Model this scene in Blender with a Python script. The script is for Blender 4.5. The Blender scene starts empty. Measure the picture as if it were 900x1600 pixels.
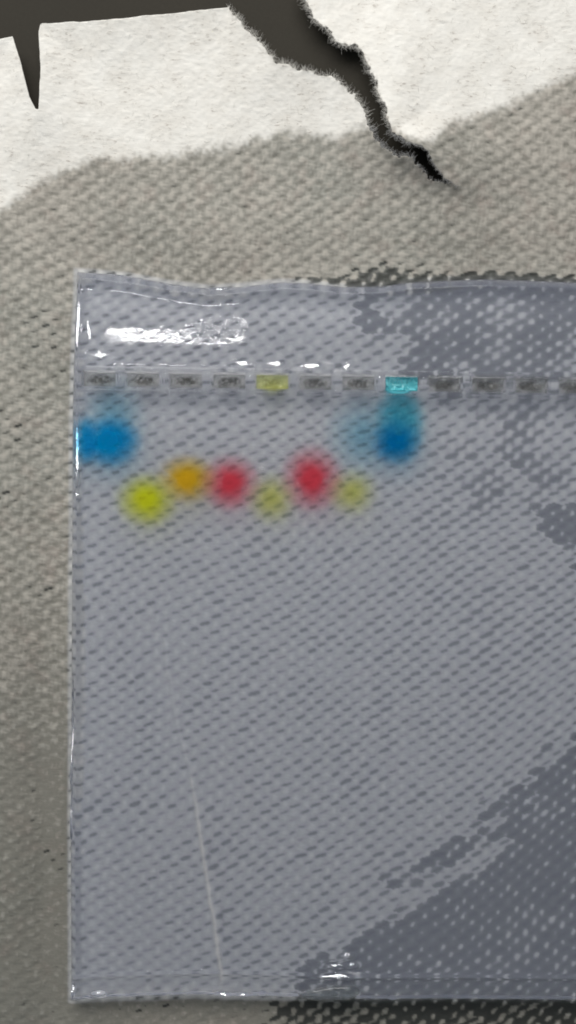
import bpy, bmesh, math, random
import numpy as np

# ------------------------------------------------------------------ camera, lamps, world, exposure
S = 1e-4            # metres per photo pixel on the bench: 10 px = 1 mm
H = 0.145           # camera height
scene = bpy.context.scene
col = scene.collection
GT = 0.0042         # gel thickness

cam_d = bpy.data.cameras.new('camera')
cam = bpy.data.objects.new('camera', cam_d); col.objects.link(cam)
cam.location = (0, 0, H); cam.rotation_euler = (0, 0, 0)
cam_d.sensor_fit = 'VERTICAL'; cam_d.sensor_height = 24
cam_d.lens = 24 / (2 * (800 * S / H))
cam_d.clip_start = 0.002; cam_d.clip_end = 20
scene.camera = cam

world = bpy.data.worlds.new('World'); scene.world = world; world.use_nodes = True
bg = world.node_tree.nodes['Background']
bg.inputs[0].default_value = (0.86, 0.95, 1.0, 1); bg.inputs[1].default_value = 0.20

def px(x, y, z=0.0):
    """photo pixel -> place on the plane of height z"""
    k = S * (H - z) / H
    return (x - 450) * k, (800 - y) * k, z

def area(name, loc, target, sx, sy, power, color):
    l = bpy.data.lights.new(name, 'AREA'); l.shape = 'RECTANGLE'; l.size = sx; l.size_y = sy
    l.energy = power; l.color = color
    o = bpy.data.objects.new(name, l); col.objects.link(o); o.location = loc
    from mathutils import Vector
    d = Vector(target) - Vector(loc)
    o.rotation_euler = d.to_track_quat('-Z', 'Y').to_euler() if target != 'down' else (0, 0, 0)
    return o

area('key_light', (-0.065, 0.305, 0.26), (0, 0.05, 0), 0.42, 0.22, 1.90, (1.0, 0.965, 0.91))  # key light added close by, so brightness falls off from top to bottom
# distant ceiling tube whose image lies as the white streak above the wells
ZL = 1.6
sp = px(273, 525, GT)
fac = (ZL + H - 2 * GT) / (H - GT)
TUBE = (sp[0] * fac, sp[1] * fac, ZL)
tube = bpy.data.lights.new('ceiling_tube', 'AREA'); tube.shape = 'RECTANGLE'
tube.size = 0.25; tube.size_y = 0.0125; tube.energy = 1.0; tube.color = (1, 1, 1)
to = bpy.data.objects.new('ceiling_tube', tube); col.objects.link(to); to.location = TUBE

scene.view_settings.view_transform = 'Standard'; scene.view_settings.look = 'None'
scene.view_settings.exposure = 0.0; scene.view_settings.gamma = 1.0
scene.view_settings.use_curve_mapping = False
c = scene.cycles
c.max_bounces = 16; c.transmission_bounces = 12; c.transparent_max_bounces = 24
c.volume_bounces = 0; c.diffuse_bounces = 6; c.glossy_bounces = 4
c.sample_clamp_indirect = 25.0; c.use_denoising = True
c.filter_width = 1.9

rng = np.random.default_rng(7)

# ------------------------------------------------------------------ helpers
def vnoise(x, y, seed=0):
    """smooth value noise in -1..1"""
    xi = np.floor(x).astype(np.int64); yi = np.floor(y).astype(np.int64)
    fx = x - xi; fy = y - yi
    fx = fx * fx * (3 - 2 * fx); fy = fy * fy * (3 - 2 * fy)
    def hsh(a, b):
        n = (a * 374761393 + b * 668265263 + seed * 974634777) & 0xFFFFFFFF
        n = ((n ^ (n >> 13)) * 1274126177) & 0xFFFFFFFF
        return ((n ^ (n >> 16)) & 0xFFFF) / 32767.5 - 1
    a = hsh(xi, yi); b = hsh(xi + 1, yi); cc = hsh(xi, yi + 1); d = hsh(xi + 1, yi + 1)
    return (a * (1 - fx) + b * fx) * (1 - fy) + (cc * (1 - fx) + d * fx) * fy

def fbm(x, y, seed=0, octv=3):
    s = 0; a = 1; t = 0
    for k in range(octv):
        s = s + a * vnoise(x * 2 ** k + 17.3 * k, y * 2 ** k - 9.1 * k, seed + k); t += a; a *= .5
    return s / t

def sstep(a, b, x):
    t = np.clip((x - a) / (b - a), 0, 1); return t * t * (3 - 2 * t)

def np_mesh(name, co, quads=None, tris=None):
    me = bpy.data.meshes.new(name)
    me.vertices.add(len(co)); me.vertices.foreach_set('co', co.astype(np.float32).ravel())
    faces = []; loops = []
    n = 0; starts = []; totals = []
    for f in (quads, tris):
        if f is not None and len(f):
            k = f.shape[1]
            loops.append(f.ravel()); starts.append(n + np.arange(len(f)) * k); totals.append(np.full(len(f), k))
            n += f.size
    loops = np.concatenate(loops).astype(np.int32); starts = np.concatenate(starts).astype(np.int32)
    me.loops.add(len(loops)); me.loops.foreach_set('vertex_index', loops)
    me.polygons.add(len(starts)); me.polygons.foreach_set('loop_start', starts)
    me.polygons.foreach_set('use_smooth', np.ones(len(starts), dtype=bool))
    me.update(calc_edges=True); me.validate()
    return me

def link(name, me, mat, parent=None):
    o = bpy.data.objects.new(name, me); col.objects.link(o)
    if mat: me.materials.append(mat)
    if parent: o.parent = parent
    return o

def tag(o, label=None, cat=None, group=None, kind=None):
    if label: o['label'] = label
    if cat: o['category'] = cat
    if group: o['group'] = group
    if kind: o['kind'] = kind
    return o

def mat(name):
    m = bpy.data.materials.new(name); m.use_nodes = True
    nt = m.node_tree; nt.nodes.clear()
    out = nt.nodes.new('ShaderNodeOutputMaterial')
    return m, nt, out

def N(nt, t, **kw):
    n = nt.nodes.new(t)
    for k, v in kw.items(): setattr(n, k, v)
    return n

def mixc(nt, fac, a, b, mode='MIX'):
    n = N(nt, 'ShaderNodeMix', data_type='RGBA', blend_type=mode)
    for s, v in ((n.inputs[0], fac), (n.inputs[6], a), (n.inputs[7], b)):
        if isinstance(v, (int, float)): s.default_value = v
        elif isinstance(v, tuple): s.default_value = (*v, 1)
        else: nt.links.new(v, s)
    return n.outputs[2]

def mth(nt, op, a, b=None, c_=None, clamp=False):
    n = N(nt, 'ShaderNodeMath', operation=op); n.use_clamp = clamp
    for s, v in zip(n.inputs, (a, b, c_)):
        if v is None: continue
        if isinstance(v, (int, float)): s.default_value = v
        else: nt.links.new(v, s)
    return n.outputs[0]

# ------------------------------------------------------------------ outlines in photo pixels
TORN = 1
gap = [  # (x, y, torn edge starts here)
    (-900, -900, 0), (478, -900, 1), (474, -60, 1), (470, 0, 1), (481, 14, 1), (491, 44, 1), (512, 56, 1), (531, 78, 1), (556, 82, 1),
    (568, 100, 1), (584, 138, 1), (590, 160, 1), (600, 190, 1), (608, 222, 1), (630, 237, 1), (652, 244, 1), (668, 262, 1),
    (690, 289, 1), (710, 299, 1), (690, 295, 1), (664, 287, 1), (640, 262, 1), (616, 259, 1), (590, 240, 1), (577, 216, 1),
    (566, 182, 1), (550, 156, 1), (516, 131, 1), (470, 119, 1), (432, 108, 1), (397, 68, 1), (374, 47, 1), (359, 25, 0),
    (338, 27, 0), (170, 44, 0), (70, 50, 0), (67, 62, 0), (70, 120, 0), (67, 180, 0), (64, 186, 0), (52, 160, 0), (40, 112, 0),
    (27, 69, 0), (0, 74, 0), (-900, 210, 0)]
GP = np.array([(a, b) for a, b, _ in gap], float); GF = np.array([f for *_, f in gap])

def gap_sd(x, y):
    """signed distance to the opening in the towel (positive on paper) and torn weight"""
    far = y > 480
    if far.any() and x.ndim == 1:
        sd = np.full(x.shape, 300.0); tn = np.zeros(x.shape); n = ~far
        if n.any(): sd[n], tn[n] = gap_sd(x[n], y[n])
        return sd, tn
    best = np.full(x.shape, 1e9); torn = np.zeros(x.shape); ins = np.zeros(x.shape, bool)
    n = len(GP)
    for i in range(n):
        a = GP[i]; b = GP[(i + 1) % n]; d = b - a
        t = np.clip(((x - a[0]) * d[0] + (y - a[1]) * d[1]) / (d @ d), 0, 1)
        q = np.hypot(x - a[0] - t * d[0], y - a[1] - t * d[1])
        m = q < best; best[m] = q[m]; torn[m] = GF[i]
        cr = ((a[1] > y) != (b[1] > y))
        with np.errstate(divide='ignore', invalid='ignore'):
            xx = d[0] * (y - a[1]) / (d[1] if d[1] else 1e-9) + a[0]
        ins ^= cr & (x < xx)
    return np.where(ins, -best, best), torn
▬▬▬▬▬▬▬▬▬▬
• EXERCISE DETAILS
Exactly as written, please give again the lines from the beginning of the listing through the line containing "scene.camera = cam", inclusive, without any pictures.

• OUTPUT OF THE TASK
Model this scene in Blender with a Python script. The script is for Blender 4.5. The Blender scene starts empty. Measure the picture as if it were 900x1600 pixels.
import bpy, bmesh, math, random
import numpy as np

# ------------------------------------------------------------------ camera, lamps, world, exposure
S = 1e-4            # metres per photo pixel on the bench: 10 px = 1 mm
H = 0.145           # camera height
scene = bpy.context.scene
col = scene.collection
GT = 0.0042         # gel thickness

cam_d = bpy.data.cameras.new('camera')
cam = bpy.data.objects.new('camera', cam_d); col.objects.link(cam)
cam.location = (0, 0, H); cam.rotation_euler = (0, 0, 0)
cam_d.sensor_fit = 'VERTICAL'; cam_d.sensor_height = 24
cam_d.lens = 24 / (2 * (800 * S / H))
cam_d.clip_start = 0.002; cam_d.clip_end = 20
scene.camera = cam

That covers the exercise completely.